Why I Believe Obama On Climate
I almost never use the same title as original posts when I repost, but there’s not a better fit for this one. Enjoy this thoughtful repost by Peter Sinclair (of Climate Denial Crock of the Week fame):
”I agree with you, I want to do it, now make me do it.” – attributed to Franklin Roosevelt
Call me a sap. I believe Obama.
Like just about everyone reading this, I’ve been more than disappointed at the opportunities squandered in the past 4 years.
In retrospect, it would have been smarter for Obama to prioritize climate rather than health care early in his administration. But no one predicted the virulent racist wave that the Republican party enthusiastically whipped up, and the opposition’s willingness, in a national crisis, to kill off green shoots of recovery rather than allow any progress a “socialist Kenyan” could take credit for.
Sure, I would have liked it if he’d campaigned more visibly on the climate issue. I get it that, in the campaign calculus, the coal fields of Western Pennsylvania and southeastern Ohio were double weighted. The President and his team gauged, accurately it turns out, that, like it or not, the issue was not taken seriously by the mainstream media, who continued until Superstorm Sandy’s landfall to define The Most Important Issue of the Millennium as a sideshow for “climate people.”
Given the fear, that I shared, of the terrible consequences of a Tea Party presidency, and worse, a Tea Party Supreme Court, I can understand the decision to soft pedal the issue, and send mushy signals on the Keystone pipeline – to avoid giving traction and talking points to the Fox News crowd in the face of an imploding Republican candidate.
Meanwhile, in the background, public opinion slowly evolved. Pounded by a steady barrage of extreme events, cold, hot, wet, dry, – the message of climate change began to sink in – and the unsettling awareness that extremes of all sorts were now the new normal, brought on by anthropogenic changes to the atmosphere. A prominent denier told me candidly that what he feared most was public reaction to extreme events – and those events have just kept on coming.

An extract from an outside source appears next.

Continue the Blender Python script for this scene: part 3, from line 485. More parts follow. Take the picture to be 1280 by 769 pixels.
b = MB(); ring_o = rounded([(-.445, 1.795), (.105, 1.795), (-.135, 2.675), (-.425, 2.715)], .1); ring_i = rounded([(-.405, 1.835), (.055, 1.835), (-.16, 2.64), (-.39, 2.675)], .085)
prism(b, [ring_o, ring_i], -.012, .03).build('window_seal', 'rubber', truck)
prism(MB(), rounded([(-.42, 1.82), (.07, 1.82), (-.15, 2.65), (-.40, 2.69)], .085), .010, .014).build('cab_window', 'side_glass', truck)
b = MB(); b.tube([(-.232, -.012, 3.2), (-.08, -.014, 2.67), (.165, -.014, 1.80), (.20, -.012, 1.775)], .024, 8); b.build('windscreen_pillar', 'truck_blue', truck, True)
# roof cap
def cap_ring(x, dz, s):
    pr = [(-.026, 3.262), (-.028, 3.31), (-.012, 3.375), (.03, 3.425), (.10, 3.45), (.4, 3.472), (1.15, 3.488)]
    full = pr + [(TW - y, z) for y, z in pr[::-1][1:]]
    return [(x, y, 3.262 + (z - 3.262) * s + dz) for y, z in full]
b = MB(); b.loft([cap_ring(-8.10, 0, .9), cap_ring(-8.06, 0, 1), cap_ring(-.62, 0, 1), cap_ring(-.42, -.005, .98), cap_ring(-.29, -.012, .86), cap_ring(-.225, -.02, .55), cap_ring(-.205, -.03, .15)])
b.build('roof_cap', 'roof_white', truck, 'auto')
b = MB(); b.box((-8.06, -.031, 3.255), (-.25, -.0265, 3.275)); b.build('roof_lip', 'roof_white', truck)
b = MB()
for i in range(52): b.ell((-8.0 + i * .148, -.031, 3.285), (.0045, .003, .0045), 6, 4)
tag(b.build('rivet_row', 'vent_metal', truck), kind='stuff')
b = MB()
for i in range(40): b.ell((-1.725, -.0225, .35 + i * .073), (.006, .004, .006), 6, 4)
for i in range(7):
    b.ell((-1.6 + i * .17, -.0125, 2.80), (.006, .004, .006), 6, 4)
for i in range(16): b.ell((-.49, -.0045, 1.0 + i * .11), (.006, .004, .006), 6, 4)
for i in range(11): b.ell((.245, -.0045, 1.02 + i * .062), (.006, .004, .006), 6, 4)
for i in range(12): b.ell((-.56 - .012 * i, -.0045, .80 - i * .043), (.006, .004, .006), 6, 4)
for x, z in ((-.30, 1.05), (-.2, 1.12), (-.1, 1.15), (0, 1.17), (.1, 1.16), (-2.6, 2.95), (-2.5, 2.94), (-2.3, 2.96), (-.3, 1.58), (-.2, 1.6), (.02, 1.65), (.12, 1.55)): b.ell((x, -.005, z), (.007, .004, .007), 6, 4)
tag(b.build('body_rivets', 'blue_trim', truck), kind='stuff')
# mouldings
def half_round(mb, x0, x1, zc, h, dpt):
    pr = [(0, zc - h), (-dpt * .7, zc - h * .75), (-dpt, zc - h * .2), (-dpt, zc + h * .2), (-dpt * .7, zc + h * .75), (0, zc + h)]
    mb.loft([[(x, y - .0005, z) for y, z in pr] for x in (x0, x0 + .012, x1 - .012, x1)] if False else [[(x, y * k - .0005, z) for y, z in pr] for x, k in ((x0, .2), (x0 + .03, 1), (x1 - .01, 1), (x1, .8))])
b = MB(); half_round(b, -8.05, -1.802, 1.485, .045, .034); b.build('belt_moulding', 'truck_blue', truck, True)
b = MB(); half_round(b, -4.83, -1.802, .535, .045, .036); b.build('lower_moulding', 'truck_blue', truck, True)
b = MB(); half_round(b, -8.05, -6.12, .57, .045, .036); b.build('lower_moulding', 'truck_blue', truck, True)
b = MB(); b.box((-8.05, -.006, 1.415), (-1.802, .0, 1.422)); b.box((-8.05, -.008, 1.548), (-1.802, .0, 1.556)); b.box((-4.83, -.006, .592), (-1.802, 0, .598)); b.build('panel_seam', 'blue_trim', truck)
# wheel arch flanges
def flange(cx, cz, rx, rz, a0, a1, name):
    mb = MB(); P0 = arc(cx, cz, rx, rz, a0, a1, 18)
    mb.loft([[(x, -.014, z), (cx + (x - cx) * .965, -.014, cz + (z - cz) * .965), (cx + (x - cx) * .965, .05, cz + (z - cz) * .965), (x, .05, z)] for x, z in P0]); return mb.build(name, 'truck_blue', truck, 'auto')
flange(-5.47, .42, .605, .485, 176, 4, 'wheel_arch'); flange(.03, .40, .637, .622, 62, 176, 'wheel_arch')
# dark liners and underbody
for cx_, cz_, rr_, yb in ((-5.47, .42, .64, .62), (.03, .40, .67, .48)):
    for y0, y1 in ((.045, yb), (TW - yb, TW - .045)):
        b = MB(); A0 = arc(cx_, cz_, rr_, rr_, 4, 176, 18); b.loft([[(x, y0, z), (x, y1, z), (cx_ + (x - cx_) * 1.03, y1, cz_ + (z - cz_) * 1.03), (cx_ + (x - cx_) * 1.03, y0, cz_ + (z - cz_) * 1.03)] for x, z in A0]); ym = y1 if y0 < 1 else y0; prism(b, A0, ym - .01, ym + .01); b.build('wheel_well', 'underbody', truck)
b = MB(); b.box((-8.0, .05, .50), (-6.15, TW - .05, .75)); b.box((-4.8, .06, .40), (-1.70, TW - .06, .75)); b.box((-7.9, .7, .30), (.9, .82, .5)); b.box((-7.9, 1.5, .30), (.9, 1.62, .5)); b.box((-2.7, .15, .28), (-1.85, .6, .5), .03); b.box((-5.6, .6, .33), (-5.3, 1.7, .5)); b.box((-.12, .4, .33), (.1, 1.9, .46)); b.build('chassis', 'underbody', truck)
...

Obama didn’t have to take this on. His position in history is secure, and he doesn’t have to worry about his life in post presidency.
He could have ticked off environment, giving it a perfunctory sentence or two among all the others, and not bet his reputation in history on this long shot. Yet, he devoted a stunning and clear paragraph in the middle of the speech to the climate issue.
The prominence was not lost on younger observers like MSNBC poll expert and not-particularly-climate-savvy Chuck Todd, who expressed an immediate surprised reaction to the force of the declaration.
Watch the video at the top of the page, though, and see the contrast between a stodgy, old-guard and still-not-getting-it Sam Donaldson, who ticked off everything in the speech except the stunning climate passage, till prompted by the much younger and climate-literate Dan Harris. (skip to 4:40 to see that exchange, but worth listening to Donaldson’s climate-tonedeaf analysis first)
The President’s confident, even steely, throw down on the climate issue showed that there is a consensus even among his overly cautious inner circle that the nation has turned the corner on this issue, and will not go back, and that making this a centerpiece, maybe the centerpiece, of his second term agenda is not only the most important, but politically, and historically, the smartest course this whip-smart, and now veteran, DC savvy, President can make.
If he approves the Keystone pipeline in coming months, I’m well aware I’ll have to revisit and perhaps eat these words.
But I have kids.
I have to believe that, with a critical mass of a newly awakened citizenry at his back, the President can and will do what he says.
One thing’s for sure. He won’t be able to do it unless we stop taking sour cheap shots, get behind him and push like our planet depended on it.